On Wednesday a Northern California man walked into his San Jose workplace and shot to death nine people.

Yet one more mass shooting in this country. Depending on how you define them it is the 232nd mass shooting of the year 2021.

In 2020 there were 611 mass shootings.

The year before there were 417 similar deaths.

Indiscriminate, senseless killing en masse is normal here, as is the Republican Party’s obstinacy toward considering meaningful change to gun safety laws. Thoughts and prayers to the bereaved continue to be the response of those who choose gun culture over dialogue. Business as usual. Just another day. Normal.
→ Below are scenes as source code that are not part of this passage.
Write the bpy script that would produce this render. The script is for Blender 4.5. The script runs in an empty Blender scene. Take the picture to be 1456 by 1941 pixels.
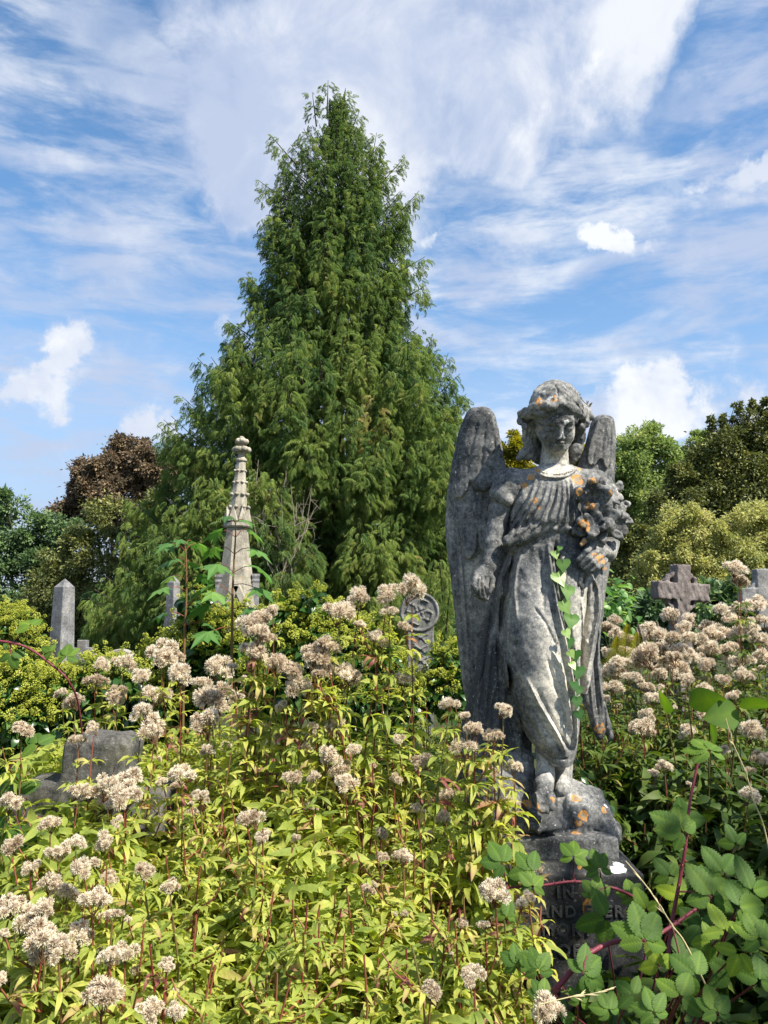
import bpy, math, random
import numpy as np
from mathutils import Vector

# ------------------------------------------------------------------ camera, sky, sun
scene = bpy.context.scene
COL = scene.collection
F = 1493.0                      # focal length in photo pixels (photo 1456 x 1941)
PITCH = math.radians(6.9)
EYE = 1.6
cam_data = bpy.data.cameras.new('camera'); cam = bpy.data.objects.new('camera', cam_data)
COL.objects.link(cam); scene.camera = cam
cam.location = (0, 0, EYE); cam.rotation_euler = (math.pi/2 + PITCH, 0, 0)
cam_data.sensor_width = 36; cam_data.lens = F/1941*36; cam_data.clip_start = 0.05; cam_data.clip_end = 3000
scene.view_settings.view_transform = 'Standard'; scene.view_settings.look = 'None'
scene.view_settings.exposure = 1.32; scene.view_settings.gamma = 1

def P(px, py, Y):
    """world point seen at photo pixel px,py and lying at distance Y ahead"""
    a = (px-728)/F; u = (970.5-py)/F
    fy = math.cos(PITCH)-u*math.sin(PITCH); fz = math.sin(PITCH)+u*math.cos(PITCH)
    s = Y/fy
    return np.array([a*s, Y, EYE+fz*s])

SUN = Vector((0.53, -0.36, 0.77)).normalized()
sun_el = math.asin(SUN.z); sun_az = math.atan2(SUN.x, SUN.y)
sd = bpy.data.lights.new('sun', 'SUN'); sd.energy = 4.0; sd.angle = math.radians(0.6); sd.color = (1.0, 0.93, 0.80)
so = bpy.data.objects.new('sun', sd); COL.objects.link(so); so.rotation_euler = SUN.to_track_quat('Z', 'Y').to_euler()

world = bpy.data.worlds.new('World'); scene.world = world; world.use_nodes = True
wt = world.node_tree; wt.nodes.clear()
def N(t, kind, **kw):
    n = t.nodes.new(kind)
    for k, v in kw.items():
        if k.startswith('i_'):
            n.inputs[k[2:].replace('_', ' ')].default_value = v
        else: setattr(n, k, v)
    return n
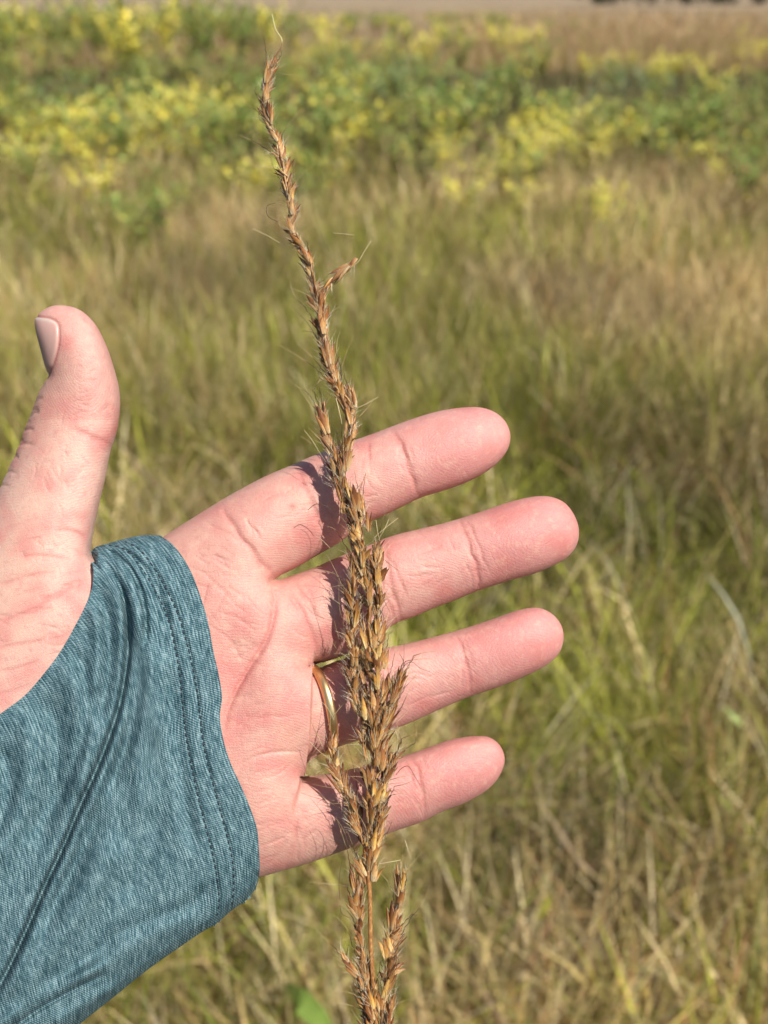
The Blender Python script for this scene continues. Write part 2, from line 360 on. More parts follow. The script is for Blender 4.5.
# thumb nail: a flatter plate set into the side
NAIL = catmull([(30,316),(38,317),(49,318.5),(57,323),(58.8,334),(58,346),(54.5,360),(50,372),(46,378),(38,360),(28,330)], 3)
mN = (x < 75) & (y < 390) & (x > 20)
nd = np.full(n, -50.0)
q = seg_dist(x[mN], y[mN], NAIL, True)[0]; nd[mN] = np.where(inside(x[mN], y[mN], NAIL), q, -q)
nd[z < -14] = -50
nail = sstep(-.6, .8, nd)
disp -= 1.6*np.exp(-.5*((nd+.2)/1.1)**2)*(nd > -20); disp += .7*nail
pore = rng.normal(size=n)*0
# broad skin colour
base = np.array([.700, .372, .300]); C = np.tile(base, (n, 1))
def tint(wt, c):
    global C
    wt = np.clip(wt, 0, 1)[:, None]; C = C*(1-wt)+np.array(c)*wt
lown = .5+.5*np.sin(x*.045+1.3*np.sin(y*.031))*np.sin(y*.052+1.1*np.sin(x*.027))
tips = sum(g2(x, y, a, b, -18, 42, 34) for a, b in ((465,445),(540,533),(525,645),(470,772)))
tint(.85*sstep(330, 430, x), (.700, .325, .300)); tint(.95*tips, (.700, .235, .235))
for a_, b_, c_, d_, e_ in ((430,440,26,14,(.74,.42,.36)),(400,470,20,12,(.74,.43,.37)),(505,545,22,12,(.64,.24,.23)),(440,560,30,12,(.75,.43,.36)),(430,590,26,10,(.74,.42,.35)),(500,650,24,12,(.66,.25,.24)),(420,680,30,14,(.75,.43,.37)),(460,775,18,14,(.66,.22,.22)),(400,800,26,14,(.74,.42,.36)),(330,830,24,12,(.74,.43,.36)),(240,520,26,12,(.72,.38,.31)),(255,700,24,20,(.66,.30,.24)),(245,800,26,24,(.68,.34,.27))):
    tint(.55*g2(x, y, a_, b_, -20, c_, d_), e_)
tint(.45*g2(x, y, 245, 610, 50, 18, 14), (.68, .31, .26)); tint(.4*g2(x, y, 285, 735, 80, 22, 12), (.70, .36, .24))
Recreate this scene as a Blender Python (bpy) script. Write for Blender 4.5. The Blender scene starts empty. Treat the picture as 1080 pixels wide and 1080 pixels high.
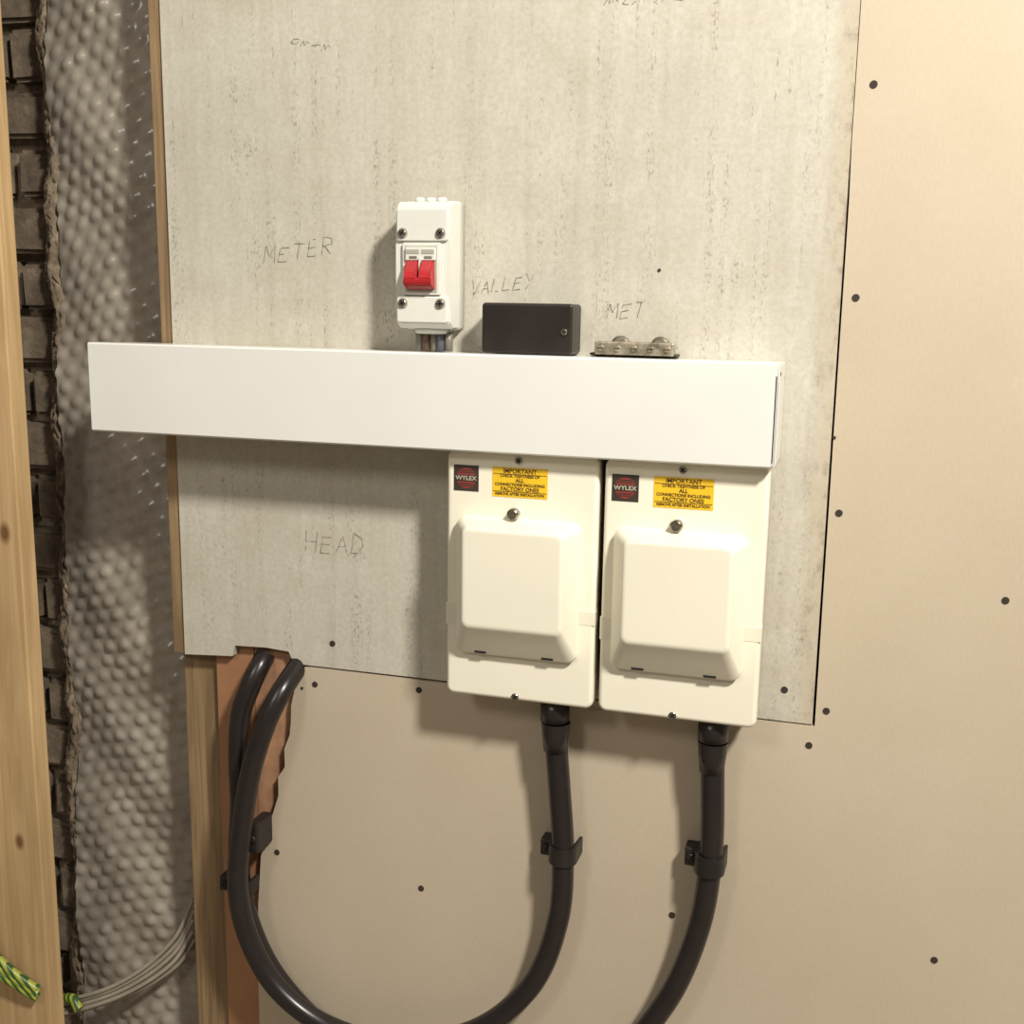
import bpy, bmesh, math, random
from mathutils import Vector, Matrix
random.seed(4)
S=bpy.context.scene
S.view_settings.view_transform='Standard'
C=S.collection
# ------------------------------------------------------------ materials
def newmat(name):
    m=bpy.data.materials.new(name); m.use_nodes=True
    nt=m.node_tree; b=nt.nodes['Principled BSDF']
    return m,nt,b
def N(nt,t,**kw):
    n=nt.nodes.new(t)
    for k,v in kw.items():
        if k in n.inputs: n.inputs[k].default_value=v
        else: setattr(n,k,v)
    return n
def L(nt,a,b): nt.links.new(a,b)
def coords(nt,scale=(1,1,1)):
    tc=N(nt,'ShaderNodeTexCoord'); mp=N(nt,'ShaderNodeMapping')
    mp.inputs['Scale'].default_value=scale
    L(nt,tc.outputs['Object'],mp.inputs['Vector']); return mp.outputs['Vector']
def noise(nt,vec,scale,detail=4,rough=.55,dist=0):
    n=N(nt,'ShaderNodeTexNoise'); n.inputs['Scale'].default_value=scale
    n.inputs['Detail'].default_value=detail; n.inputs['Roughness'].default_value=rough
    n.inputs['Distortion'].default_value=dist
    L(nt,vec,n.inputs['Vector']); return n.outputs['Fac']
def ramp(nt,fac,stops):
    r=N(nt,'ShaderNodeValToRGB'); e=r.color_ramp.elements
    while len(e)<len(stops): e.new(.5)
    for i,(p,c) in enumerate(stops):
        e[i].position=p; e[i].color=(c if len(c)==4 else (*c,1))
    L(nt,fac,r.inputs['Fac']); return r.outputs['Color']
def mix(nt,fac,a,b,mode='MIX'):
    n=N(nt,'ShaderNodeMix'); n.data_type='RGBA'; n.blend_type=mode
    for s,v in ((n.inputs[0],fac),(n.inputs[6],a),(n.inputs[7],b)):
        if isinstance(v,(int,float)): s.default_value=v
        elif isinstance(v,tuple): s.default_value=(*v,1) if len(v)==3 else v
        else: L(nt,v,s)
    return n.outputs[2]
def mth(nt,op,a,b=0.0,c=0.0):
    n=N(nt,'ShaderNodeMath'); n.operation=op
    for i,v in enumerate((a,b,c)):
        if isinstance(v,(int,float)): n.inputs[i].default_value=v
        else: L(nt,v,n.inputs[i])
    return n.outputs[0]
def bump(nt,b,h,st=.3,dist=.002):
    n=N(nt,'ShaderNodeBump'); n.inputs['Strength'].default_value=st; n.inputs['Distance'].default_value=dist
    L(nt,h,n.inputs['Height']); L(nt,n.outputs['Normal'],b.inputs['Normal'])
def plain(name,col,rough=.5,metal=0,var=.06,scale=30,bst=.0,coat=0):
    m,nt,b=newmat(name); v=coords(nt)
    f=noise(nt,v,scale)
    lo=tuple(c*(1-var*2) for c in col); hi=tuple(min(1,c*(1+var)) for c in col)
    L(nt,ramp(nt,f,[(.3,lo),(.7,hi)]),b.inputs['Base Color'])
    b.inputs['Roughness'].default_value=rough; b.inputs['Metallic'].default_value=metal
    b.inputs['Coat Weight'].default_value=coat
    if bst: bump(nt,b,noise(nt,v,scale*12),bst,.0005)
    return m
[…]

So maybe it’s time to do something out of the ordinary. Something unusual. Almost abnormal. Maybe it’s time to consider another Memorial Day.

The coming holiday is to commemorate and show respect for those who lost their lives defending this country. Perhaps Memorial Day II can be for those who lost their lives by simply living in this country. Working to provide for their families, sharing a moment with a loved one at a concert, or sitting in a classroom in an attempt to fulfill their promise as a human being.

That was them fulfilling their duty.

In the nation’s capitol there is a wall etched with the names of veterans who died in the Vietnam War. What would a memorial to those who died because of a mass shooting look like?

A dinner table with an empty place setting, symbolizing the missed meals a now broken family will have to endure for the rest of their days?

Perhaps sculptures of overturned school desks, scattered text books, and tiny backpacks next to pencils and crayons will convey the gravitas and despair of slaughtered sons and daughters?

Or maybe, in a nod to Second Amendment zealots and the NRA, we commission a giant defiant fist clutching an automatic rifle and on that sculpture we carve in tiny letters the names of people who have been gunned down. It seems fitting given we value one more than the other.

Mourning those who die and trying to find ways to make their lives mean something is normal. We are halfway through this year. Already I am tired of normal.